Nadie podrá acusar al candidato a la presidencia de la Generalitat de Cataluña, Quim Torra, de no hablar claro. En su discurso de investidura, el candidato designado a dedo desde Berlín dejó claro desde el principio que considera que el presidente legítimo es Carles Puigdemont y que la guía que marcará su obra de gobierno es el refréndum del 1-O y las elecciones del 21-D. En las propias palabras de Torra: «Seremos leales al mandato del 1-O y lucharemos por alcanzar el estado independiente en forma de república». Con la misma claridad que habló Torra, cabe apuntar que desde su primer discurso oficial el candidato se ha erigido como el presidente de solo la mitad de los catalanes, aquellos que se consideran independentistas; que someter su acción de Gobierno a lo que le dicte el expresident instalado en Berlín es una peculiar forma de honrar la institución de la presidencia de la Generalitat; que es un pésimo augurio para el país que quien aspira a presidirlo habite en una realidad paralela en la que Cataluña vive una «crisis humanitaria» y los mandatos democráticos se adaptan a conveniencia.

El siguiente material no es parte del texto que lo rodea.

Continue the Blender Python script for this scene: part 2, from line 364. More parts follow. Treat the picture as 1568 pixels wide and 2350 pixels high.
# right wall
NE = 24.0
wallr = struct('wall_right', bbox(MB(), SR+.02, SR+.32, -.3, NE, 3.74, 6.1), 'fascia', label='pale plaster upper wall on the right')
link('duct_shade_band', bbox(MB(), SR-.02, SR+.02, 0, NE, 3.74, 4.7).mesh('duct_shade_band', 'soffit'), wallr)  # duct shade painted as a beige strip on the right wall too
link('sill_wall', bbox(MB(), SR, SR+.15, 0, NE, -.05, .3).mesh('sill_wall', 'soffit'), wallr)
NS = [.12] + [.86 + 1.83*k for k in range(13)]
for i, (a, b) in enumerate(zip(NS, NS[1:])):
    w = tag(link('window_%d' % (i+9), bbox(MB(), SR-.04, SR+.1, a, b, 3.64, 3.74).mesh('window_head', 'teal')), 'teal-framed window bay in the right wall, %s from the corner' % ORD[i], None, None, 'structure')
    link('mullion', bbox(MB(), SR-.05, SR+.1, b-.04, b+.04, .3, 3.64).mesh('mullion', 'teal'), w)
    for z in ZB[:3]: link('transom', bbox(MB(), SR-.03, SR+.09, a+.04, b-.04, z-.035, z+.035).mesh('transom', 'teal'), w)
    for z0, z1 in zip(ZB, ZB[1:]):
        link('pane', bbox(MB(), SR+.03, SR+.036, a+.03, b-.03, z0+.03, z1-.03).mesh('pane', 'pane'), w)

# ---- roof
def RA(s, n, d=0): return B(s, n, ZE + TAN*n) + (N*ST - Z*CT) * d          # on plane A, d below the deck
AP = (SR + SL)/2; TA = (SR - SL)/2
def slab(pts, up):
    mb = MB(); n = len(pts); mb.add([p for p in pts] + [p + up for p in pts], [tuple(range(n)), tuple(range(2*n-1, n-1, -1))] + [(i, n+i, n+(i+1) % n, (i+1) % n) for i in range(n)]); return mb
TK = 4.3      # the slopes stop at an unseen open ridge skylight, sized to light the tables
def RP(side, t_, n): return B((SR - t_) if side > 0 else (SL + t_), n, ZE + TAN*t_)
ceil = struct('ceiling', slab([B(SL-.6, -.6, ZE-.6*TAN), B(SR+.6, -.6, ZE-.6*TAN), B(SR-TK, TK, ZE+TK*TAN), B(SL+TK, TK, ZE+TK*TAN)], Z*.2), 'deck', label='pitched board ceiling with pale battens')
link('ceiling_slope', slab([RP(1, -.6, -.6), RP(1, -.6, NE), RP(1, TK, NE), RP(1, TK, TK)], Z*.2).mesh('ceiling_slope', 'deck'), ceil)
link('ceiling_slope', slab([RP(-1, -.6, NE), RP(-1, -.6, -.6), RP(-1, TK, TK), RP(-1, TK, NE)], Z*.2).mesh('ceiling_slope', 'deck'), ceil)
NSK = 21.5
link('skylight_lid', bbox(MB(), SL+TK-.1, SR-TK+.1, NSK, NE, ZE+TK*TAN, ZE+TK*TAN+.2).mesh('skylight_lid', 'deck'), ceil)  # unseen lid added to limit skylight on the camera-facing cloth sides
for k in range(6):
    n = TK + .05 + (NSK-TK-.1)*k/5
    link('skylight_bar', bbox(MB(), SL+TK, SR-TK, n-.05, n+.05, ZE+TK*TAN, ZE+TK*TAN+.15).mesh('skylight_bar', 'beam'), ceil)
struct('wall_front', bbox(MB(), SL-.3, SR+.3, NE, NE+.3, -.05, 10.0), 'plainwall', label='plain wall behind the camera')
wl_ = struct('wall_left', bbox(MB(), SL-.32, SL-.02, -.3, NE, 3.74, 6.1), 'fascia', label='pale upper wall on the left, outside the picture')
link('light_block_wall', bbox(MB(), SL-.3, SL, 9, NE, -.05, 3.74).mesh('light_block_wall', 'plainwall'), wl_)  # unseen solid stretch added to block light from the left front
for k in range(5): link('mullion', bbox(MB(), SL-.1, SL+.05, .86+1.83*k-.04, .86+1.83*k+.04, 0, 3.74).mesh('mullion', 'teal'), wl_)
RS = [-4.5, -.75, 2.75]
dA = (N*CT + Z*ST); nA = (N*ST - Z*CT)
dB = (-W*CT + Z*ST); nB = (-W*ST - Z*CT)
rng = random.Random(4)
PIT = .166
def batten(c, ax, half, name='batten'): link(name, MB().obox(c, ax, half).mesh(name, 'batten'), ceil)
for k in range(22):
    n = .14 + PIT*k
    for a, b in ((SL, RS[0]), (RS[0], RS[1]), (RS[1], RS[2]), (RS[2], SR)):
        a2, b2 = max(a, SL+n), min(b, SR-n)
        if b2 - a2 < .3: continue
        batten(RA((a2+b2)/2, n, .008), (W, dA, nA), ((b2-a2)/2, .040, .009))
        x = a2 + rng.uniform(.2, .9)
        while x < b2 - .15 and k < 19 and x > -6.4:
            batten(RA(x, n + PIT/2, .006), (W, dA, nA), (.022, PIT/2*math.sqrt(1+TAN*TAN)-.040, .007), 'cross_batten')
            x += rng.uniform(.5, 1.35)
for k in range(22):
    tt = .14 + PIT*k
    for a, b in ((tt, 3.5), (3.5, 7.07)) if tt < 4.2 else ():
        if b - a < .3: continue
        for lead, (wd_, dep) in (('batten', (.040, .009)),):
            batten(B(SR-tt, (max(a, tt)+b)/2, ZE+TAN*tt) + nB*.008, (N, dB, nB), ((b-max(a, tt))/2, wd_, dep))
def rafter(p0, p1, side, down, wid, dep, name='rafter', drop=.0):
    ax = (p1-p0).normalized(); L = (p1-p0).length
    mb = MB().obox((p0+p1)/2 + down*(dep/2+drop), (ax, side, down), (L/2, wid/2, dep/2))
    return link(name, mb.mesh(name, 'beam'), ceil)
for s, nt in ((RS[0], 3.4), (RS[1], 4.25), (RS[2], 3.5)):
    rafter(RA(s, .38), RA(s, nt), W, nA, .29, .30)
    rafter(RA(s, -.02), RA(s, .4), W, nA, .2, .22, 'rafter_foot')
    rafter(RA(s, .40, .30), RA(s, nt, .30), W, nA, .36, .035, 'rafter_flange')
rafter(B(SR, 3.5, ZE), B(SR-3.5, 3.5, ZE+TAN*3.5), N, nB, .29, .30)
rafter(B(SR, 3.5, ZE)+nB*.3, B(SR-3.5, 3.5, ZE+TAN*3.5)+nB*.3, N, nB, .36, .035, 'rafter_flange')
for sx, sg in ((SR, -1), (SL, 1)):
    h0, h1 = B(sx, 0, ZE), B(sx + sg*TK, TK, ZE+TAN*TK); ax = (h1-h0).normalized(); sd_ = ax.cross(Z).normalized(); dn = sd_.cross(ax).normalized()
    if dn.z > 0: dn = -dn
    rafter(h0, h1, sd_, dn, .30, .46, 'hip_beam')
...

Es cierto que la respuesta -exclusivamente judicial- del Estado al desarrollo de la crisis política ha creado una alarmante situación de excepcionalidad en Cataluña. La violencia policial del 1-O fue inaceptable; la severidad con la que se aplica una medida que debería ser excepcional como la prisión preventiva debe ser criticada; la forma con la que se interpreta el Código Penal en la causa abierta contra los líderes del procés ha merecido la repulsa de numerosos y reputados juristas, además de reveses judiciales en Europa. Pero nada de ello cambia la realidad. Por ejemplo: que si bien es cierto que el bloque independentista logro la mayoría absoluta el 21-D, el partido más votado fue Ciudadanos, y en votos el independentismo no es mayoritario en Cataluña. El artículo 155 de la Constitución no es el principio del problema; es la consecuencia de la deliberada desobediencia al marco estatutario y constitucional por parte del anterior Govern de la Generalitat, concretada en las bochornosas sesiones parlamentarias del 6 y 7 de septiembre y en la declaración de independencia del 27 de octubre. Hubo un referéndum convocado de forma ilegal, hubo una legislación que le dio apoyo, un Govern que trabajó para ello, una declaración de independencia y un silencio estrepitoso después que convirtió la República en una expresión vacía de contenido. El resto vino después.

Y pese a ello, lo que ofreció Torra fue un doble ejercicio escapista: negación de la realidad y reincidencia en los errores que han llevado a Cataluña a la dramática situación en la que se encuentra. El candidato habló de un proceso constituyente (con la vista puesta en la CUP) y se erigió en paladín de un legitimismo que mira de forma victimista y autocomplaciente al pasado y no ofrece nada cara al futuro excepto proseguir con el estéril pulso con las otras instituciones del Estado. Incluso cuando habló de políticas sociales y economicas (renta mínima, educación, plan industrial) la mirada siempre estaba puesta en la perfidia de Madrid. No es Torra, un político que se considera provisional en unos tiempos provisionales, el candidato que necesita Cataluña para regresar a la normalidad institucional y curar las heridas abiertas y que amenazan la convivencia y cohesión social. Es muy sencillo: Cataluña necesita un presidente de todos, y Torra, de ser elegido, lo será solo de unos cuantos.